* _EXERCISE INSTRUCTIONS_: Copy all the material that follows, keeping every character the same.
____
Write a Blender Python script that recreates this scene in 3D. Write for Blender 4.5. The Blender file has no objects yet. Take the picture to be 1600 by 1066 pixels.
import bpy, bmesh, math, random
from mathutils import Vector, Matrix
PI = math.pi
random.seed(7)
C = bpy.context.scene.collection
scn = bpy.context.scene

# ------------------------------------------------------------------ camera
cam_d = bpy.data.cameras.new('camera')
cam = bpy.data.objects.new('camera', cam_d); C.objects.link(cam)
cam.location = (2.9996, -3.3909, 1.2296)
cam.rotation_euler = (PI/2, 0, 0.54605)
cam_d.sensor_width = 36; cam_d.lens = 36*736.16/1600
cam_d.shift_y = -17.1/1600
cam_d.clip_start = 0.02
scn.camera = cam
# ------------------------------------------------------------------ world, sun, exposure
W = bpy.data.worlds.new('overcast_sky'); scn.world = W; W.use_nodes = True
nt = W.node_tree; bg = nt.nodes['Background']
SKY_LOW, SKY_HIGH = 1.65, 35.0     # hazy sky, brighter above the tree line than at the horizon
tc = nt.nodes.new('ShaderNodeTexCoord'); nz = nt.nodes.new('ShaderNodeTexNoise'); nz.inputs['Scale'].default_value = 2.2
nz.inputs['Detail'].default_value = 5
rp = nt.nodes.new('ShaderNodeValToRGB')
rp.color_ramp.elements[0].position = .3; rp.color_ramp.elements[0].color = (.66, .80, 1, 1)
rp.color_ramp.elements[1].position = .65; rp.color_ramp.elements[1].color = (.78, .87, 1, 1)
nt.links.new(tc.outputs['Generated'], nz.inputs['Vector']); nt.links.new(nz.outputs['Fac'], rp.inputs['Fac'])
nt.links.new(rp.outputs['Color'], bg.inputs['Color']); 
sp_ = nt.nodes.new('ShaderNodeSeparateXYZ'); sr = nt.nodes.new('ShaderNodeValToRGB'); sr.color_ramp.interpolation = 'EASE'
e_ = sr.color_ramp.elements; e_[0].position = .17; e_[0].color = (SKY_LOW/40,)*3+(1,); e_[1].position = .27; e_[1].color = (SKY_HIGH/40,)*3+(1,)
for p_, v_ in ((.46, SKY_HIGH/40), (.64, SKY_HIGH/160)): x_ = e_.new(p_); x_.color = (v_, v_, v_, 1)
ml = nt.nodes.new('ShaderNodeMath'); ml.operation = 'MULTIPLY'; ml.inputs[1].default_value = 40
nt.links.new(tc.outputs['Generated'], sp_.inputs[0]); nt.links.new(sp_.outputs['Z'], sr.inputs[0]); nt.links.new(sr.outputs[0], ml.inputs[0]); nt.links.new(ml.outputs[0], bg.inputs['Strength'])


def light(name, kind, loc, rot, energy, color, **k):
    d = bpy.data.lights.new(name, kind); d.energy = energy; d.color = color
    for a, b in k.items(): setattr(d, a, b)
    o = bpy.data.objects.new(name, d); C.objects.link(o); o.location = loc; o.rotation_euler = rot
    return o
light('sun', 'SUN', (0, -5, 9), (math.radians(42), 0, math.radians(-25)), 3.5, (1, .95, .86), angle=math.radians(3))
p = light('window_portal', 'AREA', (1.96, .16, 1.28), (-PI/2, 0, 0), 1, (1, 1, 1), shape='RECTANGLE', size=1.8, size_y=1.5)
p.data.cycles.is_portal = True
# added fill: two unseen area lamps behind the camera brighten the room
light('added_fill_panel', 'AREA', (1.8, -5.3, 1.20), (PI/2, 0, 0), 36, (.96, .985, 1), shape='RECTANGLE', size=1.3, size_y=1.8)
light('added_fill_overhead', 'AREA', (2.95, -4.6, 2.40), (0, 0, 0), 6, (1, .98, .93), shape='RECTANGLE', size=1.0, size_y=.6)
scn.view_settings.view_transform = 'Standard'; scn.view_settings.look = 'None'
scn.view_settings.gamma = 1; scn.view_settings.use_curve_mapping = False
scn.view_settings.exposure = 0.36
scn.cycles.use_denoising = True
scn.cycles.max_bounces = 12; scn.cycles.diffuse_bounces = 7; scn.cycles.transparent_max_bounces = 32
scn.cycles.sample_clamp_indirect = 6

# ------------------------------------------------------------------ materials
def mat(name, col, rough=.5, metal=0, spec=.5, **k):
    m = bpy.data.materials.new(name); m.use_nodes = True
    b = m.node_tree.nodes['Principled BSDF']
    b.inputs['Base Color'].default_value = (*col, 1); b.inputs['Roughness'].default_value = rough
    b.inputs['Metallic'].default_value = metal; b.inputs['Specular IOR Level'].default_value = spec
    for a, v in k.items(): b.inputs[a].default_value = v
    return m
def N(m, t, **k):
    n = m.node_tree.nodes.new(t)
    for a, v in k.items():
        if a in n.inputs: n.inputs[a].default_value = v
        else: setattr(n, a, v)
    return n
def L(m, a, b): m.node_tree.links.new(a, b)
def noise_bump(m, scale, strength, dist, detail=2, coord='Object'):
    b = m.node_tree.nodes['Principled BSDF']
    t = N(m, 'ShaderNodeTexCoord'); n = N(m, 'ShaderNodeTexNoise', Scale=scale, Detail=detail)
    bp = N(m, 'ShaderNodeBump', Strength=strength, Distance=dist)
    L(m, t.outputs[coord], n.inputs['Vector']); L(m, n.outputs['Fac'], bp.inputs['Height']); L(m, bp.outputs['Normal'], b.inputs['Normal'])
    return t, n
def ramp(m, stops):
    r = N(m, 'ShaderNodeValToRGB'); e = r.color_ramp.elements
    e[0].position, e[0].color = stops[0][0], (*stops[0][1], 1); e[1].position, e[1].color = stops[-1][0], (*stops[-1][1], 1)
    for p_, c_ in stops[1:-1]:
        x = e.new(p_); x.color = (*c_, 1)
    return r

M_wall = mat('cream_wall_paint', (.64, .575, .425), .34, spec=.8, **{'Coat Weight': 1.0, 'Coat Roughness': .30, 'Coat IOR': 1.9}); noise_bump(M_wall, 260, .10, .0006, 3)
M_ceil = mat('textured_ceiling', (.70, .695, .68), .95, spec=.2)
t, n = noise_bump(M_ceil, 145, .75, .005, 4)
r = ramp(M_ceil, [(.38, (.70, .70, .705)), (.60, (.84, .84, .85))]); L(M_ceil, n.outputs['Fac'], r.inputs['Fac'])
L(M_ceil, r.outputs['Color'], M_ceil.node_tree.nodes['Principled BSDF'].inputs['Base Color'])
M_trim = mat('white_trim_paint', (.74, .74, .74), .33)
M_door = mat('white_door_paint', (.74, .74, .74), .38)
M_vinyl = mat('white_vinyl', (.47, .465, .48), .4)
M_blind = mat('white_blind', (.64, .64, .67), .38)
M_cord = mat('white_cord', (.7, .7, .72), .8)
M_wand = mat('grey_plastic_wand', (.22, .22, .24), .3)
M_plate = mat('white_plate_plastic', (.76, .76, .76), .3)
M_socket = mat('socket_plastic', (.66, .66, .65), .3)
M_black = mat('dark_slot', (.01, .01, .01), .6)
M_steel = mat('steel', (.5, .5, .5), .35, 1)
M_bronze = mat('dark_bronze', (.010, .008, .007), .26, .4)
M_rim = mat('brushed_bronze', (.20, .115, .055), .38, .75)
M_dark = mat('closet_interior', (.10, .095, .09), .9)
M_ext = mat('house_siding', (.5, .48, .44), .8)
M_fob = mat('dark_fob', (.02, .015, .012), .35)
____
* _SOLUTION FOR THIS PROBLEM_:
Write a Blender Python script that recreates this scene in 3D. Write for Blender 4.5. The Blender file has no objects yet. Take the picture to be 1600 by 1066 pixels.
import bpy, bmesh, math, random
from mathutils import Vector, Matrix
PI = math.pi
random.seed(7)
C = bpy.context.scene.collection
scn = bpy.context.scene

# ------------------------------------------------------------------ camera
cam_d = bpy.data.cameras.new('camera')
cam = bpy.data.objects.new('camera', cam_d); C.objects.link(cam)
cam.location = (2.9996, -3.3909, 1.2296)
cam.rotation_euler = (PI/2, 0, 0.54605)
cam_d.sensor_width = 36; cam_d.lens = 36*736.16/1600
cam_d.shift_y = -17.1/1600
cam_d.clip_start = 0.02
scn.camera = cam
# ------------------------------------------------------------------ world, sun, exposure
W = bpy.data.worlds.new('overcast_sky'); scn.world = W; W.use_nodes = True
nt = W.node_tree; bg = nt.nodes['Background']
SKY_LOW, SKY_HIGH = 1.65, 35.0     # hazy sky, brighter above the tree line than at the horizon
tc = nt.nodes.new('ShaderNodeTexCoord'); nz = nt.nodes.new('ShaderNodeTexNoise'); nz.inputs['Scale'].default_value = 2.2
nz.inputs['Detail'].default_value = 5
rp = nt.nodes.new('ShaderNodeValToRGB')
rp.color_ramp.elements[0].position = .3; rp.color_ramp.elements[0].color = (.66, .80, 1, 1)
rp.color_ramp.elements[1].position = .65; rp.color_ramp.elements[1].color = (.78, .87, 1, 1)
nt.links.new(tc.outputs['Generated'], nz.inputs['Vector']); nt.links.new(nz.outputs['Fac'], rp.inputs['Fac'])
nt.links.new(rp.outputs['Color'], bg.inputs['Color']); 
sp_ = nt.nodes.new('ShaderNodeSeparateXYZ'); sr = nt.nodes.new('ShaderNodeValToRGB'); sr.color_ramp.interpolation = 'EASE'
e_ = sr.color_ramp.elements; e_[0].position = .17; e_[0].color = (SKY_LOW/40,)*3+(1,); e_[1].position = .27; e_[1].color = (SKY_HIGH/40,)*3+(1,)
for p_, v_ in ((.46, SKY_HIGH/40), (.64, SKY_HIGH/160)): x_ = e_.new(p_); x_.color = (v_, v_, v_, 1)
ml = nt.nodes.new('ShaderNodeMath'); ml.operation = 'MULTIPLY'; ml.inputs[1].default_value = 40
nt.links.new(tc.outputs['Generated'], sp_.inputs[0]); nt.links.new(sp_.outputs['Z'], sr.inputs[0]); nt.links.new(sr.outputs[0], ml.inputs[0]); nt.links.new(ml.outputs[0], bg.inputs['Strength'])


def light(name, kind, loc, rot, energy, color, **k):
    d = bpy.data.lights.new(name, kind); d.energy = energy; d.color = color
    for a, b in k.items(): setattr(d, a, b)
    o = bpy.data.objects.new(name, d); C.objects.link(o); o.location = loc; o.rotation_euler = rot
    return o
light('sun', 'SUN', (0, -5, 9), (math.radians(42), 0, math.radians(-25)), 3.5, (1, .95, .86), angle=math.radians(3))
p = light('window_portal', 'AREA', (1.96, .16, 1.28), (-PI/2, 0, 0), 1, (1, 1, 1), shape='RECTANGLE', size=1.8, size_y=1.5)
p.data.cycles.is_portal = True
# added fill: two unseen area lamps behind the camera brighten the room
light('added_fill_panel', 'AREA', (1.8, -5.3, 1.20), (PI/2, 0, 0), 36, (.96, .985, 1), shape='RECTANGLE', size=1.3, size_y=1.8)
light('added_fill_overhead', 'AREA', (2.95, -4.6, 2.40), (0, 0, 0), 6, (1, .98, .93), shape='RECTANGLE', size=1.0, size_y=.6)
scn.view_settings.view_transform = 'Standard'; scn.view_settings.look = 'None'
scn.view_settings.gamma = 1; scn.view_settings.use_curve_mapping = False
scn.view_settings.exposure = 0.36
scn.cycles.use_denoising = True
scn.cycles.max_bounces = 12; scn.cycles.diffuse_bounces = 7; scn.cycles.transparent_max_bounces = 32
scn.cycles.sample_clamp_indirect = 6

# ------------------------------------------------------------------ materials
def mat(name, col, rough=.5, metal=0, spec=.5, **k):
    m = bpy.data.materials.new(name); m.use_nodes = True
    b = m.node_tree.nodes['Principled BSDF']
    b.inputs['Base Color'].default_value = (*col, 1); b.inputs['Roughness'].default_value = rough
    b.inputs['Metallic'].default_value = metal; b.inputs['Specular IOR Level'].default_value = spec
    for a, v in k.items(): b.inputs[a].default_value = v
    return m
def N(m, t, **k):
    n = m.node_tree.nodes.new(t)
    for a, v in k.items():
        if a in n.inputs: n.inputs[a].default_value = v
        else: setattr(n, a, v)
    return n
def L(m, a, b): m.node_tree.links.new(a, b)
def noise_bump(m, scale, strength, dist, detail=2, coord='Object'):
    b = m.node_tree.nodes['Principled BSDF']
    t = N(m, 'ShaderNodeTexCoord'); n = N(m, 'ShaderNodeTexNoise', Scale=scale, Detail=detail)
    bp = N(m, 'ShaderNodeBump', Strength=strength, Distance=dist)
    L(m, t.outputs[coord], n.inputs['Vector']); L(m, n.outputs['Fac'], bp.inputs['Height']); L(m, bp.outputs['Normal'], b.inputs['Normal'])
    return t, n
def ramp(m, stops):
    r = N(m, 'ShaderNodeValToRGB'); e = r.color_ramp.elements
    e[0].position, e[0].color = stops[0][0], (*stops[0][1], 1); e[1].position, e[1].color = stops[-1][0], (*stops[-1][1], 1)
    for p_, c_ in stops[1:-1]:
        x = e.new(p_); x.color = (*c_, 1)
    return r

M_wall = mat('cream_wall_paint', (.64, .575, .425), .34, spec=.8, **{'Coat Weight': 1.0, 'Coat Roughness': .30, 'Coat IOR': 1.9}); noise_bump(M_wall, 260, .10, .0006, 3)
M_ceil = mat('textured_ceiling', (.70, .695, .68), .95, spec=.2)
t, n = noise_bump(M_ceil, 145, .75, .005, 4)
r = ramp(M_ceil, [(.38, (.70, .70, .705)), (.60, (.84, .84, .85))]); L(M_ceil, n.outputs['Fac'], r.inputs['Fac'])
L(M_ceil, r.outputs['Color'], M_ceil.node_tree.nodes['Principled BSDF'].inputs['Base Color'])
M_trim = mat('white_trim_paint', (.74, .74, .74), .33)
M_door = mat('white_door_paint', (.74, .74, .74), .38)
M_vinyl = mat('white_vinyl', (.47, .465, .48), .4)
M_blind = mat('white_blind', (.64, .64, .67), .38)
M_cord = mat('white_cord', (.7, .7, .72), .8)
M_wand = mat('grey_plastic_wand', (.22, .22, .24), .3)
M_plate = mat('white_plate_plastic', (.76, .76, .76), .3)
M_socket = mat('socket_plastic', (.66, .66, .65), .3)
M_black = mat('dark_slot', (.01, .01, .01), .6)
M_steel = mat('steel', (.5, .5, .5), .35, 1)
M_bronze = mat('dark_bronze', (.010, .008, .007), .26, .4)
M_rim = mat('brushed_bronze', (.20, .115, .055), .38, .75)
M_dark = mat('closet_interior', (.10, .095, .09), .9)
M_ext = mat('house_siding', (.5, .48, .44), .8)
M_fob = mat('dark_fob', (.02, .015, .012), .35)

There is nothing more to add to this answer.